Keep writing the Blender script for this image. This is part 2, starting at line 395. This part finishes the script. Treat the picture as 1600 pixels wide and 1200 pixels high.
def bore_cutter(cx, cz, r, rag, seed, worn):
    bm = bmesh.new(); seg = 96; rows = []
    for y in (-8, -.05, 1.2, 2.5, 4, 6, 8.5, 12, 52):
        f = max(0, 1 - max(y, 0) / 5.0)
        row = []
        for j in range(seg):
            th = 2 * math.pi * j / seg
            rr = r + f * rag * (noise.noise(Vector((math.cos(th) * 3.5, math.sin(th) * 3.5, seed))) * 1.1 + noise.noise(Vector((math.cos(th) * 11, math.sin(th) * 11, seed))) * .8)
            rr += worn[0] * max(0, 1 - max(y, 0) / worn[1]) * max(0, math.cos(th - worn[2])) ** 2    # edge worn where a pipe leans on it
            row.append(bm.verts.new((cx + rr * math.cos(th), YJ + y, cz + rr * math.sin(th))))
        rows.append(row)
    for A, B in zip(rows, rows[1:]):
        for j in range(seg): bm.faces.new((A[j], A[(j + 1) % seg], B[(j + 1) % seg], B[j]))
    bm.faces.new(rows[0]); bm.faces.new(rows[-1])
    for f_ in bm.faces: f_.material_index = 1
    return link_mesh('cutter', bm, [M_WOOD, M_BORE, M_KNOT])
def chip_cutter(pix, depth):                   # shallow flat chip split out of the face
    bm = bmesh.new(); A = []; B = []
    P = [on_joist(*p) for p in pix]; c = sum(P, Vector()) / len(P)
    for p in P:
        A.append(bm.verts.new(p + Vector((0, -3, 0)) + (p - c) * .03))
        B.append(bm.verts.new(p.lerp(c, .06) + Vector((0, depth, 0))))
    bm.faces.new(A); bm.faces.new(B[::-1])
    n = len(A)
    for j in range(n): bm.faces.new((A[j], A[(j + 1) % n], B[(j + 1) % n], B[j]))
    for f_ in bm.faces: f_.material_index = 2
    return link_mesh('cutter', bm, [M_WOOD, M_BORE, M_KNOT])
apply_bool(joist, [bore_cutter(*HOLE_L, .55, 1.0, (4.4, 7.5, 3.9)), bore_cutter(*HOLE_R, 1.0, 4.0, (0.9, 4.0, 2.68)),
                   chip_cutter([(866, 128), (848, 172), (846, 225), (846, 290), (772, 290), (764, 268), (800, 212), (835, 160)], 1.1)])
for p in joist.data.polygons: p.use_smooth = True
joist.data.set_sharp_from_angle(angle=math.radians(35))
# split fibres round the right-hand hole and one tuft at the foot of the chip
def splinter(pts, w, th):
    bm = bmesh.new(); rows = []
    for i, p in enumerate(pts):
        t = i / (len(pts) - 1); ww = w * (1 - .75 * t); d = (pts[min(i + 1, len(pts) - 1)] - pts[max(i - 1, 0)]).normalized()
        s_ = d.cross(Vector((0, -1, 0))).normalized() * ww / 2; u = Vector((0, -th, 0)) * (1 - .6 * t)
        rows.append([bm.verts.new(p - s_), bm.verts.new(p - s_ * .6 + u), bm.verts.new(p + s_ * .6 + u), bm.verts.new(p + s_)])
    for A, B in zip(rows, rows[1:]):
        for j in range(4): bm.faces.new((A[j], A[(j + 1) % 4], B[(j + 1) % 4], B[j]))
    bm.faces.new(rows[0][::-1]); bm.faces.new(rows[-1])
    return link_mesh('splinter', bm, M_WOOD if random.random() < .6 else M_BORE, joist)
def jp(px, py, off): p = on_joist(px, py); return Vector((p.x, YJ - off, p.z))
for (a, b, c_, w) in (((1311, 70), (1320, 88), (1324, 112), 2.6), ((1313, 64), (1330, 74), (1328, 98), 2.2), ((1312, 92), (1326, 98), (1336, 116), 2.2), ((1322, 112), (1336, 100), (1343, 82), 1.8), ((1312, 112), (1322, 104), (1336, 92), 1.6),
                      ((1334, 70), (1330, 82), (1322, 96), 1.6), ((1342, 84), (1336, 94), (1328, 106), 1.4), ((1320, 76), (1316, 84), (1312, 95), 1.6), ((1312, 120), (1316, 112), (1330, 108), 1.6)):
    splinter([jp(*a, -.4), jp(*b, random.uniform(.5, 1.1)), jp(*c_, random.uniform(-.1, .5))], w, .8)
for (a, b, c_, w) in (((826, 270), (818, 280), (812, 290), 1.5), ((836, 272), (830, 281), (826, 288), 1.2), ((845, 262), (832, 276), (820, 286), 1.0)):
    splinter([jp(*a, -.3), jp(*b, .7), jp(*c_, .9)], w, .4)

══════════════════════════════

What you are asked to do |
Print the whole listing again, exactly.

Task response |
Keep writing the Blender script for this image. This is part 2, starting at line 395. This part finishes the script. Treat the picture as 1600 pixels wide and 1200 pixels high.
def bore_cutter(cx, cz, r, rag, seed, worn):
    bm = bmesh.new(); seg = 96; rows = []
    for y in (-8, -.05, 1.2, 2.5, 4, 6, 8.5, 12, 52):
        f = max(0, 1 - max(y, 0) / 5.0)
        row = []
        for j in range(seg):
            th = 2 * math.pi * j / seg
            rr = r + f * rag * (noise.noise(Vector((math.cos(th) * 3.5, math.sin(th) * 3.5, seed))) * 1.1 + noise.noise(Vector((math.cos(th) * 11, math.sin(th) * 11, seed))) * .8)
            rr += worn[0] * max(0, 1 - max(y, 0) / worn[1]) * max(0, math.cos(th - worn[2])) ** 2    # edge worn where a pipe leans on it
            row.append(bm.verts.new((cx + rr * math.cos(th), YJ + y, cz + rr * math.sin(th))))
        rows.append(row)
    for A, B in zip(rows, rows[1:]):
        for j in range(seg): bm.faces.new((A[j], A[(j + 1) % seg], B[(j + 1) % seg], B[j]))
    bm.faces.new(rows[0]); bm.faces.new(rows[-1])
    for f_ in bm.faces: f_.material_index = 1
    return link_mesh('cutter', bm, [M_WOOD, M_BORE, M_KNOT])
def chip_cutter(pix, depth):                   # shallow flat chip split out of the face
    bm = bmesh.new(); A = []; B = []
    P = [on_joist(*p) for p in pix]; c = sum(P, Vector()) / len(P)
    for p in P:
        A.append(bm.verts.new(p + Vector((0, -3, 0)) + (p - c) * .03))
        B.append(bm.verts.new(p.lerp(c, .06) + Vector((0, depth, 0))))
    bm.faces.new(A); bm.faces.new(B[::-1])
    n = len(A)
    for j in range(n): bm.faces.new((A[j], A[(j + 1) % n], B[(j + 1) % n], B[j]))
    for f_ in bm.faces: f_.material_index = 2
    return link_mesh('cutter', bm, [M_WOOD, M_BORE, M_KNOT])
apply_bool(joist, [bore_cutter(*HOLE_L, .55, 1.0, (4.4, 7.5, 3.9)), bore_cutter(*HOLE_R, 1.0, 4.0, (0.9, 4.0, 2.68)),
                   chip_cutter([(866, 128), (848, 172), (846, 225), (846, 290), (772, 290), (764, 268), (800, 212), (835, 160)], 1.1)])
for p in joist.data.polygons: p.use_smooth = True
joist.data.set_sharp_from_angle(angle=math.radians(35))
# split fibres round the right-hand hole and one tuft at the foot of the chip
def splinter(pts, w, th):
    bm = bmesh.new(); rows = []
    for i, p in enumerate(pts):
        t = i / (len(pts) - 1); ww = w * (1 - .75 * t); d = (pts[min(i + 1, len(pts) - 1)] - pts[max(i - 1, 0)]).normalized()
        s_ = d.cross(Vector((0, -1, 0))).normalized() * ww / 2; u = Vector((0, -th, 0)) * (1 - .6 * t)
        rows.append([bm.verts.new(p - s_), bm.verts.new(p - s_ * .6 + u), bm.verts.new(p + s_ * .6 + u), bm.verts.new(p + s_)])
    for A, B in zip(rows, rows[1:]):
        for j in range(4): bm.faces.new((A[j], A[(j + 1) % 4], B[(j + 1) % 4], B[j]))
    bm.faces.new(rows[0][::-1]); bm.faces.new(rows[-1])
    return link_mesh('splinter', bm, M_WOOD if random.random() < .6 else M_BORE, joist)
def jp(px, py, off): p = on_joist(px, py); return Vector((p.x, YJ - off, p.z))
for (a, b, c_, w) in (((1311, 70), (1320, 88), (1324, 112), 2.6), ((1313, 64), (1330, 74), (1328, 98), 2.2), ((1312, 92), (1326, 98), (1336, 116), 2.2), ((1322, 112), (1336, 100), (1343, 82), 1.8), ((1312, 112), (1322, 104), (1336, 92), 1.6),
                      ((1334, 70), (1330, 82), (1322, 96), 1.6), ((1342, 84), (1336, 94), (1328, 106), 1.4), ((1320, 76), (1316, 84), (1312, 95), 1.6), ((1312, 120), (1316, 112), (1330, 108), 1.6)):
    splinter([jp(*a, -.4), jp(*b, random.uniform(.5, 1.1)), jp(*c_, random.uniform(-.1, .5))], w, .8)
for (a, b, c_, w) in (((826, 270), (818, 280), (812, 290), 1.5), ((836, 272), (830, 281), (826, 288), 1.2), ((845, 262), (832, 276), (820, 286), 1.0)):
    splinter([jp(*a, -.3), jp(*b, .7), jp(*c_, .9)], w, .4)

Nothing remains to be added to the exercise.